Armenian Prime Minister Nikol Pashinyan said he hoped his drive to establish full diplomatic relations with historical adversary Turkey, and open the joint border, could be completed this year.
Pashinyan was addressing a news conference a day after Armenia’s President, Armen Sargsyan, announced his resignation.
One political analyst said the president’s departure was probably linked to Pashinyan’s bid to overturn Armenia’s post-Soviet foreign profile by pursuing relations with Turkey and signing a durable peace treaty with Azerbaijan.
Pashinyan and Azerbaijani President Ilham Aliyev have held two remarkably successful meetings since November aimed at kick-starting the peace process a little over a year after the “Second Karabakh War” in which Azerbaijan “deoccupied” large stretches of territory held by Armenia for three decades.

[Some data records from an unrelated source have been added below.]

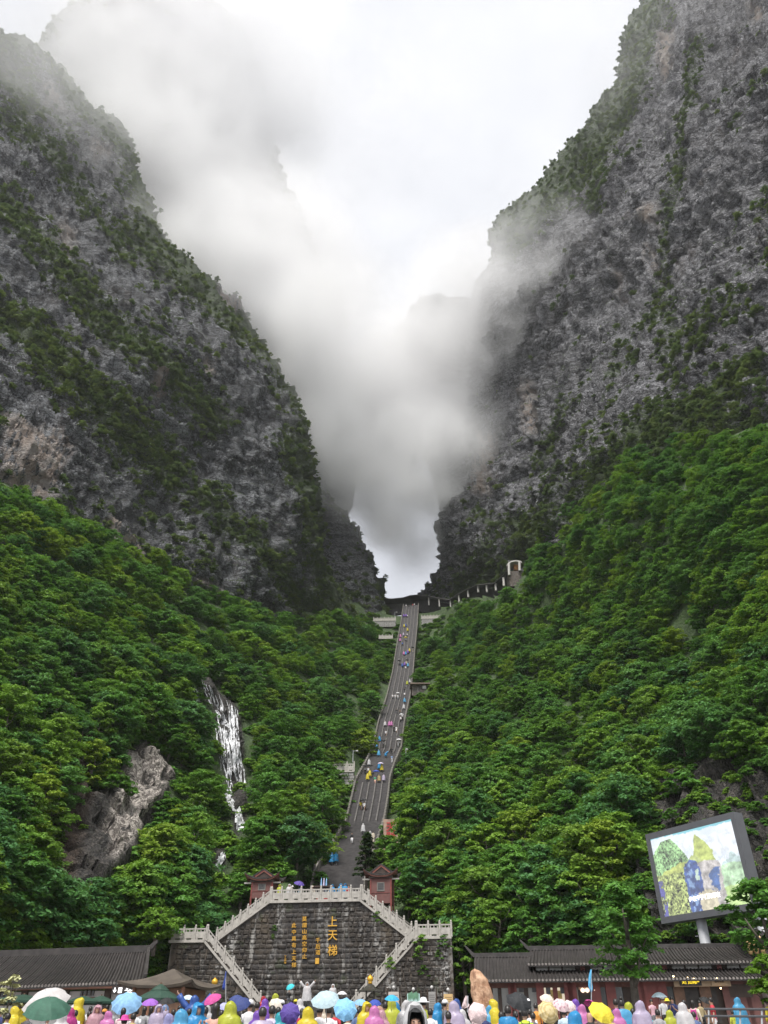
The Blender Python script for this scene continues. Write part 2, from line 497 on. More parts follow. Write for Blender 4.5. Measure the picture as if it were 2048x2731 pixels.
def massif(name, field, left, right, py0, py1, step, mat, amp=1.0, tilt=(0.35, 0.0), seed=0.0, curl_l=False, curl_r=False,
           round_px=70.0, round_m=22.0, pale=(), moss_bias=0.0, tall=1.0):
    """a rock mass: its visible face at real distances, rounded off and carried on behind its outline"""
    L, R = interp(left), interp(right)
    rows = np.arange(py0, py1 + 1, step, dtype=float)
    nc = int(max((R(rows) - L(rows)).max() / step, 12))
    u = np.linspace(0, 1, nc)
    px = L(rows)[:, None] + (R(rows) - L(rows))[:, None] * u[None]
    py = np.repeat(rows[:, None], nc, 1)
    Y = field(px, py)
    if curl_r:
        t = np.clip(1 - (R(rows)[:, None] - px) / round_px, 0, 1)
        Y = Y + round_m * (1 - np.sqrt(np.clip(1 - t * t, 0, 1)))
    if curl_l:
        t = np.clip(1 - (px - L(rows)[:, None]) / round_px, 0, 1)
        Y = Y + round_m * (1 - np.sqrt(np.clip(1 - t * t, 0, 1)))
    G = pts(px, py, Y)
    def back(G, px, py, Y, side):
        k = np.arange(1, 9)
        e = px[:, -1:] if side > 0 else px[:, :1]
        ye = Y[:, -1:] if side > 0 else Y[:, :1]
        bx = e - side * (k[None] ** 1.5) * 5.0
        by = np.repeat(py[:, :1], len(k), 1)
        bY = ye + 3.0 * k[None] ** 1.6
        B = pts(bx, by, bY)
        if side > 0: return np.concatenate([G, B], 1), np.concatenate([px, bx], 1), np.concatenate([py, by], 1)
        return np.concatenate([B[:, ::-1], G], 1), np.concatenate([bx[:, ::-1], px], 1), np.concatenate([by, py], 1)
    if curl_r: G, px, py = back(G, px, py, Y, 1)
    if curl_l: G, px, py = back(G, px, py, Y, -1)
    N = grid_normals(G)
    # normals point to the camera side
    V0, N0 = G.reshape(-1, 3), N.reshape(-1, 3)
    s = np.sign((N0 * (V0 - np.array([0, 0, CAMZ]))).sum(-1).mean())
    N0 = -N0 * s
    V = rock_disp(V0, N0, amp, tilt, seed)
    G2 = V.reshape(G.shape)
    N2 = grid_normals(G2) * -s
    up = N2[..., 2]
    pm = pale_mask(px, py, list(pale)) if pale else np.zeros(px.shape)
    ns = fbm(V / 26 + 5 + seed, 3).reshape(px.shape)
    moss = np.clip((up - 0.25) * 1.3 + ns * 1.1 + moss_bias, 0, 1)
    nr, ncc = px.shape
    me = mesh_np(name, V, grid_faces(nr, ncc, flip=(s < 0)), mat, True, {'pale': pm.ravel(), 'moss': moss.ravel()})
    o = link(name, me)
    tag(o, kind='structure')
    return dict(o=o, px=px, py=py, V=G2, N=N2, moss=moss, pm=pm)

YL = Field([(-400, 1300, 110), (0, 1300, 143), (400, 1500, 180), (600, 1600, 208), (830, 1330, 250), (805, 1195, 250), (500, 1300, 205),
            (0, 900, 160), (400, 900, 200), (680, 950, 245), (0, 500, 175), (330, 480, 235), (0, 120, 195), (90, 150, 215),
            (-400, 0, 165), (-400, 600, 135), (0, -200, 215), (0, 1700, 150), (500, 1750, 205), (850, 1700, 262)])
S1 = [(-60, -40), (-30, 60), (0, 112), (37, 122), (80, 133), (95, 154), (133, 173), (160, 197), (188, 234), (216, 265), (244, 302), (290, 315), (321, 345),
      (338, 382), (345, 430), (360, 500), (385, 570), (420, 640), (480, 700), (560, 770), (620, 830), (655, 885), (690, 948), (735, 991), (772, 1059), (799, 1127),
      (805, 1195), (809, 1281), (830, 1330), (842, 1400), (860, 1500), (900, 1600), (940, 1680), (960, 1760)]
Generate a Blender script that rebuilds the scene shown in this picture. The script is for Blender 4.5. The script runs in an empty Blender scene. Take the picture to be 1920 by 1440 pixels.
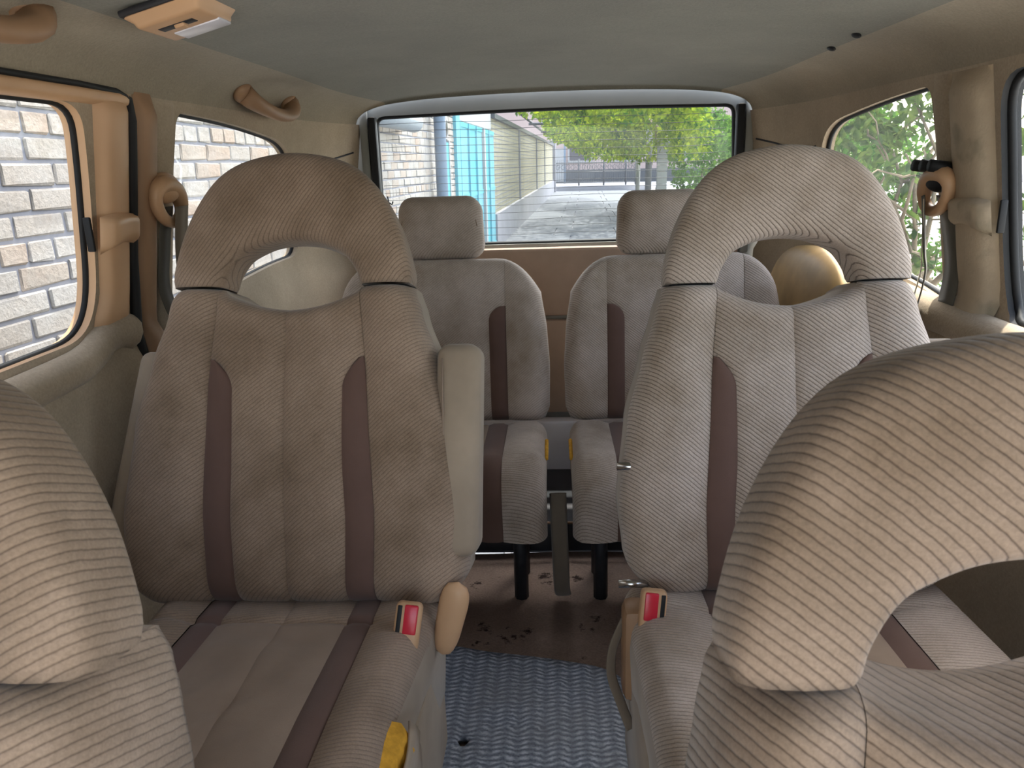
import bpy, bmesh, math, random
from math import sin, cos, pi, sqrt, radians, atan2
from mathutils import Vector, Matrix
from mathutils.geometry import delaunay_2d_cdt
random.seed(7)
S = bpy.context.scene
COL = S.collection

# ---------------------------------------------------------------- camera
F = 1440.0
CAM = Vector((0, 0, 1.08))
ROLL = radians(1.0)
AX = Vector((75, 420, -1440)).normalized()              # van's long axis seen by the camera
ZX = Vector((-sin(ROLL), cos(ROLL), 0)); ZX = (ZX - AX * ZX.dot(AX)).normalized()
XX = AX.cross(ZX)
R3 = Matrix((XX, AX, ZX))                                # camera space -> van space
cd = bpy.data.cameras.new('camera'); cam = bpy.data.objects.new('camera', cd); COL.objects.link(cam)
cd.sensor_width = 36; cd.lens = 27; cd.clip_start = 0.02; cd.clip_end = 400
cd.dof.use_dof = True; cd.dof.focus_distance = 1.5; cd.dof.aperture_fstop = 20
cam.matrix_world = Matrix.Translation(CAM) @ R3.to_4x4()
S.camera = cam

# ---------------------------------------------------------------- world, sun, exposure
S.view_settings.view_transform = 'Standard'; S.view_settings.look = 'None'
S.view_settings.gamma = 1; S.view_settings.use_curve_mapping = False
S.view_settings.exposure = 1.25
W = bpy.data.worlds.new('sky'); S.world = W; W.use_nodes = True
nt = W.node_tree; nt.nodes.clear()
sky = nt.nodes.new('ShaderNodeTexSky'); sky.sky_type = 'NISHITA'; sky.sun_disc = False
sky.sun_elevation = radians(50); sky.sun_rotation = radians(30); sky.dust_density = 2.5; sky.air_density = 1.0
hs = nt.nodes.new('ShaderNodeHueSaturation'); hs.inputs['Saturation'].default_value = 0.55
bg = nt.nodes.new('ShaderNodeBackground'); bg.inputs[1].default_value = 0.42
wo = nt.nodes.new('ShaderNodeOutputWorld')
nt.links.new(sky.outputs[0], hs.inputs['Color']); nt.links.new(hs.outputs[0], bg.inputs[0]); nt.links.new(bg.outputs[0], wo.inputs[0])
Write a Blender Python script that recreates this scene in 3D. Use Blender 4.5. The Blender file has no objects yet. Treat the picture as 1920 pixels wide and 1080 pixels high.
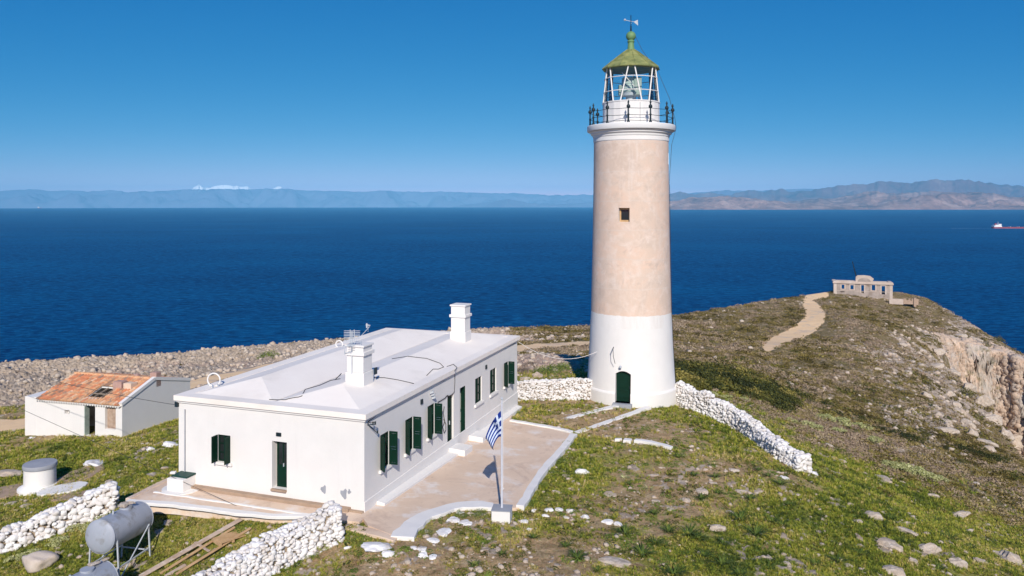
import bpy, bmesh, math, random
import numpy as np
from mathutils import Vector, Matrix
random.seed(7); RNG = np.random.default_rng(11)
sc = bpy.context.scene
COL = sc.collection
R = math.radians
# ------------------------------------------------------------------ camera, sky, sun, exposure
F, CX, CY, H = 1450.0, 960.0, 380.0, 13.25      # measured on the 1920 px photograph; eye level 13.25 m above the tower foot
cam = bpy.data.cameras.new('camera'); co = bpy.data.objects.new('camera', cam); COL.objects.link(co)
co.location = (0, 0, H); co.rotation_euler = (R(90), 0, 0)
cam.sensor_width = 36; cam.lens = 36 * F / 1920; cam.shift_y = -(540 - CY) / 1920
cam.clip_start = 0.5; cam.clip_end = 250000
sc.camera = co
SUN_EL, SUN_AZ = R(32), R(-3.6)                  # shadows run away from the camera, a little to the left
sdir = Vector((math.sin(SUN_AZ) * math.cos(SUN_EL), math.cos(SUN_AZ) * math.cos(SUN_EL), -math.sin(SUN_EL)))
w = bpy.data.worlds.new('World'); sc.world = w; w.use_nodes = True
nt = w.node_tree; nt.nodes.clear()
sky = nt.nodes.new('ShaderNodeTexSky'); sky.sky_type = 'NISHITA'; sky.sun_disc = False
sky.sun_elevation = SUN_EL; sky.sun_rotation = math.pi + SUN_AZ
sky.altitude = 1500; sky.air_density = 0.25; sky.dust_density = 0.1; sky.ozone_density = 8
bg = nt.nodes.new('ShaderNodeBackground'); bg.inputs[1].default_value = 0.12
wo = nt.nodes.new('ShaderNodeOutputWorld')
# grade the clear sky to the photograph's: one power curve per channel
sep = nt.nodes.new('ShaderNodeSeparateColor'); com = nt.nodes.new('ShaderNodeCombineColor'); nt.links.new(sky.outputs[0], sep.inputs[0])
for i_, (a_, n_, g_) in enumerate(((.245, .58, 2.3), (1.36, 1.01, .70), (3.4, 2.68, .34))):
    dv = nt.nodes.new('ShaderNodeMath'); dv.operation = 'DIVIDE'; dv.inputs[1].default_value = n_; nt.links.new(sep.outputs[i_], dv.inputs[0])
    pw = nt.nodes.new('ShaderNodeMath'); pw.operation = 'POWER'; pw.inputs[1].default_value = g_; nt.links.new(dv.outputs[0], pw.inputs[0])
    ml = nt.nodes.new('ShaderNodeMath'); ml.operation = 'MULTIPLY'; ml.inputs[1].default_value = a_; nt.links.new(pw.outputs[0], ml.inputs[0]); nt.links.new(ml.outputs[0], com.inputs[i_])
nt.links.new(com.outputs[0], bg.inputs[0]); nt.links.new(bg.outputs[0], wo.inputs[0])
sl = bpy.data.lights.new('sun', 'SUN'); sl.energy = 3.6; sl.angle = R(0.5); sl.color = (1.0, 0.94, 0.865)
so = bpy.data.objects.new('sun', sl); COL.objects.link(so)
so.rotation_euler = sdir.to_track_quat('-Z', 'Y').to_euler(); so.location = (0, -50, 80)
sc.view_settings.view_transform = 'Standard'; sc.view_settings.look = 'None'
sc.view_settings.exposure = 0.38; sc.view_settings.gamma = 1

# ------------------------------------------------------------------ small helpers
def P(px, py, Y):                                 # photo pixel at distance Y -> world
    return Vector(((px - CX) / F * Y, Y, H - (py - CY) / F * Y))
def Pz(px, py, z):
    return P(px, py, (H - z) * F / (py - CY))
def tag(o, label=None, cat=None, group=None, kind=None):
    if label: o['label'] = label
    if cat: o['category'] = cat
    if group: o['group'] = group
    if kind: o['kind'] = kind
    return o
def empty(name, loc, rz=0):
    o = bpy.data.objects.new(name, None); COL.objects.link(o)
    o.location = loc; o.rotation_euler = (0, 0, rz); o.empty_display_size = .3
    return o
def copy_tree(o, parent=None):
    c = o.copy(); COL.objects.link(c)
    if parent: c.parent = parent
    for ch in list(o.children): copy_tree(ch, c)
    return c

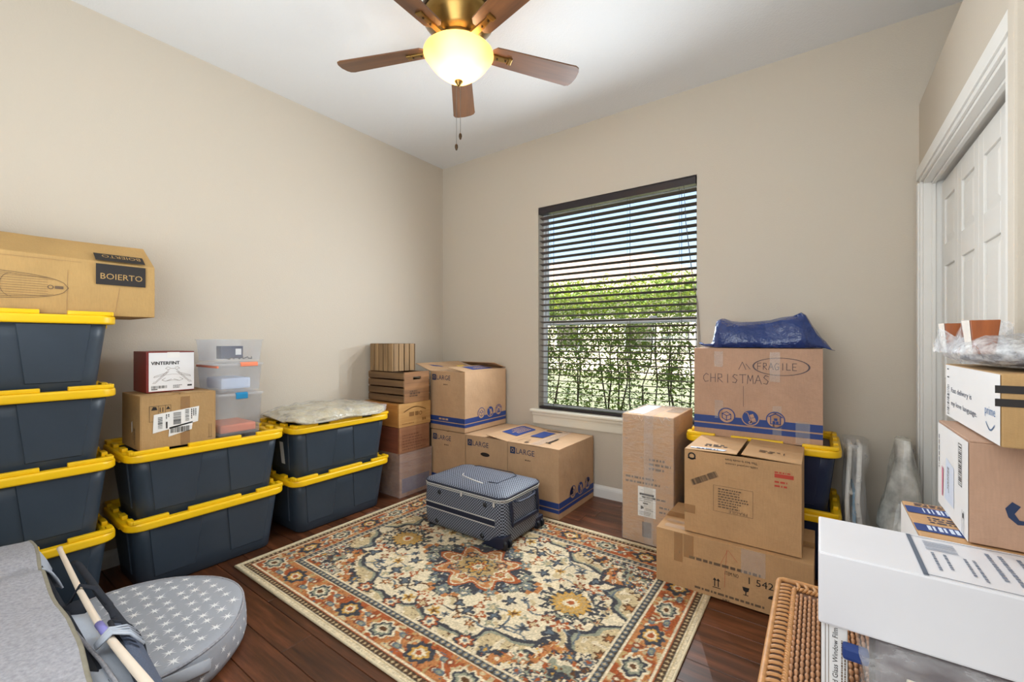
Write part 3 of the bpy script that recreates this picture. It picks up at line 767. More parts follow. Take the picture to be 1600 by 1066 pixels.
    for x, y in ((.27, .06), (.20, .15), (.10, .22), (.31, .0), (.0, .26)): flower(x, y, .030, ['sage', 'slate', 'cream'], 5, .3)
    # --- borders
    along = np.where(hx - np.abs(gx) < hy - np.abs(gy), gy, gx)
    b = d
    def band(a, e): return (b >= a) & (b < e)
    def beads(a, e, pitch, k1, k2, k3):
        put(band(a, e), k1); c = (a + e) / 2; ph = (along / pitch) % 1 - .5
        q = np.hypot(ph * pitch, (b - c) * 1.0); put(q < (e - a) * .36, k2); put(q < (e - a) * .2, k3)
    put(band(.205, .245), 'navy'); beads(.208, .242, .03, 'char', 'slate', 'beige'); put(band(.240, .246), 'cream'); put(band(.200, .206), 'cream')
    m = band(.065, .200); put(m, 'rust2'); put(m & (n1 > .02), 'rust'); put(m & (n2 > .26), 'beige'); put(m & (n2 < -.30), 'tan'); put(m & (n3 > .38), 'brick'); put(m & (n3 < -.40), 'slate')
    # border rosettes and vine
    per = .215; cb = (.065 + .200) / 2
    def bcoords(side):
        if side == 'x': return hy - np.abs(gy), gx, (hy - np.abs(gy)) <= (hx - np.abs(gx))
        return hx - np.abs(gx), gy, (hx - np.abs(gx)) < (hy - np.abs(gy))
    for side in ('x', 'y'):
        bd, al, ok = bcoords(side); half = hx if side == 'x' else hy; N = int(round((2 * half - .27) / per)); pp = (2 * half - .265) / N; base = -half + .1325
        ww = cb + .035 * np.sin(2 * PI * (al - base) / pp); msk = ok & (np.abs(bd - ww + wxn) < .0055) & band(.065, .2); put(msk, 'cream')
        for i in range(N + 1):
            cc = base + i * pp; q = np.hypot((al - cc + wxn) / 1.25, bd - cb + wyn); tt = np.arctan2(bd - cb, al - cc); q = q / (1 + .12 * np.cos(8 * tt))
            ks = ['cream', 'navy', 'sage', 'cream', 'brown'] if i % 2 == 0 else ['navy', 'navy', 'gold', 'cream', 'rust']
            for j, k in enumerate(ks): put(ok & (q < .050 * (1 - j * .19)), k)
            for s_ in (-.45, .45):
                c2 = cc + s_ * pp; q = np.hypot(al - c2, bd - cb + .03 * np.sign(s_)); put(ok & (q < .017), 'brick'); put(ok & (q < .008), 'cream')
                q = np.hypot((al - c2) / 1.8, bd - cb - .028 * np.sign(s_)); put(ok & (q < .014), 'slate'); put(ok & (q < .007), 'sage')
    put(band(.058, .066), 'cream'); put(band(.053, .058), 'rust')
    beads(.026, .054, .024, 'char', 'brown', 'beige'); put(b < .026, 'cream'); put((b < .022) & (b > .019), 'beige')
    col = col * .84 + K['tan'] * .10 + .16 * col * (1 + 1.6 * vnoise(.009, 21))[..., None] - .02 * (vnoise(.007, 22) > .22)[..., None] * K['cream']; col = np.clip(col * .86, .008, 1)
    # threads: small value noise of the yarn
    col *= (1 + .5 * (rs.rand(*gx.shape) - .5))[..., None]
    Z = .0085 + .0012 * (rs.rand(*gx.shape)); Z[b < .004] = .003
    cxm, cym = (x0 + x1) / 2, (y0 + y1) / 2
    V = np.stack([gx, gy, Z], -1).reshape(-1, 3)
    i, j = np.meshgrid(np.arange(nx), np.arange(ny)); q = j * (nx + 1) + i; F = np.stack([q, q + 1, q + nx + 2, q + nx + 1], -1).reshape(-1, 4)
    me = bpy.data.meshes.new('pile'); me.vertices.add(len(V)); me.vertices.foreach_set('co', V.ravel().astype('f'))
    me.loops.add(F.size); me.loops.foreach_set('vertex_index', F.ravel().astype('i')); me.polygons.add(len(F)); me.polygons.foreach_set('loop_start', np.arange(0, F.size, 4, dtype='i'))
    me.update(calc_edges=True)
    ca = me.color_attributes.new('weave', 'FLOAT_COLOR', 'POINT'); ca.data.foreach_set('color', np.concatenate([col.reshape(-1, 3), np.ones((len(V), 1))], 1).ravel().astype('f'))
    me.materials.append(MAT['rug']); o = bpy.data.objects.new('pile', me); COL.objects.link(o); o.parent = t
    for nm, a in (('binding', [(x0, y0), (x1, y0)]), ('binding', [(x1, y0), (x1, y1)]), ('binding', [(x1, y1), (x0, y1)]), ('binding', [(x0, y1), (x0, y0)])):
        MB().tube([(a[0][0], a[0][1], .0055), (a[1][0], a[1][1], .0055)], .0055, 8).build(nm, 'rugedge', t, smooth=True)
    MB().box(x0, x1, y0, y1, .0008, .003).build('backing', 'rugedge', t)
rug()
# ------------------------------------------------------------------ cartons
def carton(name, label, b, mat, flaps=None, inside='cardin', group=None, cat='box', bevel=.003, wall=.004, bulge=0.):
    x0, x1, y0, y1, z0, z1 = b
    t = thing(name, ((x0 + x1) / 2, (y0 + y1) / 2, z0), label, cat, group)
    m = MB(); th = wall
    zt = z1 - .006
    if flaps is None: m.box(x0, x1, y0, y1, z0, z1)
    else:
        m.box(x0, x1, y0, y0 + th, z0, zt).box(x0, x1, y1 - th, y1, z0, zt).box(x0, x0 + th, y0 + th, y1 - th, z0, zt).box(x1 - th, x1, y0 + th, y1 - th, z0, zt).box(x0 + th, x1 - th, y0 + th, y1 - th, z0, z0 + th)
    body = m.build('carton_body', mat, t, bevel=bevel if flaps is None else .0015)
    for f in (flaps or []):
        e, L, ang = f[0], f[1], math.radians(f[2]); ca, sa = math.cos(ang), math.sin(ang); k = .0045
        a, c, s = {'-y': ((x0, y0), (x1, y0), (0, 1)), '+y': ((x0, y1), (x1, y1), (0, -1)), '-x': ((x0, y0), (x0, y1), (1, 0)), '+x': ((x1, y0), (x1, y1), (-1, 0))}[e]
        dv = Vector((s[0] * ca, s[1] * ca, sa)); nv = Vector((-s[0] * sa, -s[1] * sa, ca)); zt2 = zt + (f[3] if len(f) > 3 else 0)
        A, B = Vector((a[0], a[1], zt2)), Vector((c[0], c[1], zt2))
        q = [A, B, B + dv * L, A + dv * L]
        MB().hexa([p - nv * 0 for p in q], [p + nv * k for p in q]).build('top_flap', mat, t, bevel=.001, seg=1)
    F = dict(front=Face(t, (x0, y0, z0), (1, 0, 0), (0, 0, 1)), right=Face(t, (x1, y0, z0), (0, 1, 0), (0, 0, 1)), left=Face(t, (x0, y1, z0), (0, -1, 0), (0, 0, 1)), top=Face(t, (x0, y0, z1), (1, 0, 0), (0, 1, 0)))
    return t, F

def flap_face(t, b, edge, ang, L, dz=0):
    """face of the outer side of an almost shut flap"""
    x0, x1, y0, y1, z0, z1 = b; a = math.radians(ang); z = z1 - .006 + .0045
    if edge == '+x': return Face(t, (x1 - L * math.cos(a), y0, z + L * math.sin(a)), (math.cos(a), 0, -math.sin(a)), (0, 1, 0), .002)
    if edge == '-x': return Face(t, (x0, y0, z), (math.cos(a), 0, math.sin(a)), (0, 1, 0), .002)

def icon(f, c, r, kind):
    f.ring(c, r * .88, r, 26)
    if kind == 0: f.line([(c[0] - r * .5, c[1] + r * .25), (c[0], c[1] + r * .5), (c[0] + r * .5, c[1] + r * .2), (c[0] + r * .5, c[1] - r * .35), (c[0], c[1] - r * .6), (c[0] - r * .5, c[1] - r * .3), (c[0] - r * .5, c[1] + r * .25), (c[0], c[1]), (c[0] + r * .5, c[1] + r * .2)], r * .09).line([(c[0], c[1]), (c[0], c[1] - r * .6)], r * .09)
    if kind == 1: f.line([(c[0] - r * .5, c[1] + r * .6), (c[0] - r * .3, c[1] + r * .6), (c[0] + r * .1, c[1] - r * .55), (c[0] + r * .6, c[1] - r * .4)], r * .1).ring((c[0] + r * .0, c[1] - r * .6), r * .1, r * .2, 12).poly([(c[0] - r * .1, c[1] + r * .35), (c[0] + r * .3, c[1] + r * .5), (c[0] + r * .45, c[1] + r * .1), (c[0] + r * .05, c[1] - r * .05)]).poly([(c[0] + r * .05, c[1] - r * .1), (c[0] + r * .5, c[1] + r * .05), (c[0] + r * .62, c[1] - r * .3), (c[0] + r * .18, c[1] - r * .44)])
    if kind == 2: f.line([(c[0] - r * .7, c[1] + r * .35), (c[0], c[1] + r * .75), (c[0] + r * .7, c[1] + r * .35)], r * .12).line([(c[0] - r * .5, c[1] + r * .35), (c[0] - r * .5, c[1] - r * .5), (c[0] + r * .5, c[1] - r * .5), (c[0] + r * .5, c[1] + r * .35)], r * .1).rect(c[0] - r * .3, c[1] - r * .45, c[0] - r * .02, c[1] - r * .15).rect(c[0] + r * .04, c[1] - r * .45, c[0] + r * .32, c[1] - r * .15).rect(c[0] - r * .15, c[1] - r * .1, c[0] + r * .2, c[1] + r * .2)

def stripes(f, w, zl=.040):
    f.each('blue_stripe', 'blue', [(0, zl, w, zl + .024), (0, zl + .031, w, zl + .070)], 'printed blue band')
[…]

“We are sincere in wanting to normalise our relations with Turkey without pre-conditions and we want to open the border. In the past, we weren’t able to do this, but we must make good use of that experience,” Pashinyan told reporters by video link.
“Will it be possible to set up diplomatic relations this year? I don’t know. Not everything is up to us. But I think it would be logical to achieve this result – establishing relations and opening the border.”
He said Armenia would probably accept Turkey’s invitation to attend the Antalya Diplomacy Forum in March.
Pashinyan’s made his remarks a little more than a week after Armenian and Turkish negotiators held the first set of talks in Moscow in what both sides described as “a positive and constructive atmosphere”. The two sides nominated representatives on setting up formal relations and Turkey’s civil aviation authority said two airlines would begin flights between Yerevan and Istanbul next month.
Abortive 2009 attempt to build ties
In 2009, Turkey and Armenia signed an agreement to normalise relations intended to lead to the opening of their shared border. Armenia, however, failed to ratify the document and abandoned the procedure in 2018.
Armenia and Turkey have had traditionally tense relations dating back to the massacre of ethnic Armenians by Ottoman Turks in World War One and the Turkish-Armenian war in 1920.
Pashinyan has been widely blamed both for last year’s devastating losses in the conflict with Azerbaijan as well as for his rapprochement with Turkey – an unthinkable prospect for nationalist politicians. But mass demonstrations calling for his resignation had little effect – he easily won a snap election last June.
Pashinyan’s talks with Aliyev have been punctuated by periodic outbreaks of violence along the border separating the two neighbours. But the discussions have tackled previously intractable issues – including the creation of corridors crossing each other’s territory and demarcating borders inherited from Soviet times.
The Armenian prime minister last week set up a working group on restoring the Soviet-era rail line from Azerbaijan to its exclave of Nakhchivan through Armenia’s Meghri district – a reversal of longstanding objections to the project. A road link along that route, referred to in Azerbaijan as the “Zangezur corridor”, is also expected to be set up.
Building the rail link to Nakhchivan
In his latest comments, Pashinyan put the cost of upgrading the trade link through Armenian territory at $226 million and said foreign companies had expressed “huge interest” in the project.
Azerbaijan’s AzerTAdzh news agency reported that new bus routes were now operating between Baku and Shusha, a city just inside Nagorno-Karabakh and long considered the country’s cultural capital, and to Agdam, just outside the territory.
Karabakh, internationally recognised as Azerbaijani territory for decades and home to a large ethnic Armenian community, was the focal point of both conflicts.
Armenian forces took over Karabakh as the Soviet Union was collapsing and held it for 30 years, expelling large numbers of Azerbaijani residents. Azerbaijan now has full control over the region and some 50,000 people have returned to their homes.
Armenian President Armen Sargsyan was viewed as one of the last members of Armenia’s “old guard” of politicians and his sudden resignation was linked by many to recurrent disagreements with Pashinyan after last year’s 44-day conflict ended by a Russian-brokered truce. He said he stepped down because the constitution, which provides a largely ceremonial role for the president, did not give him any authority to influence policy.
But analyst Grant Melik Shakhnazaryan said the resignation exposed a major rift over the country’s future diplomatic orientation under Pashinyan.
“In all likelihood, Armen Sargsyan’s decision is linked to forthcoming changes in relations with Azerbaijan and Turkey,” Shakhnazaryan told Russia’s Tass news agency.”Many link the sudden resignation to his unwillingness to assume responsibility for government decisions which are unpopular and viewed with suspicion among the population.”
Analysts say his departure will not affect Armenia’s diplomatic initiatives as they have been spearheaded by the prime minister.
Sargsyan was largely left out of the negotiations to end last year’s hostilities. And he objected to Pashinyan’s dismissal of military leaders as the mass demonstrations proceeded.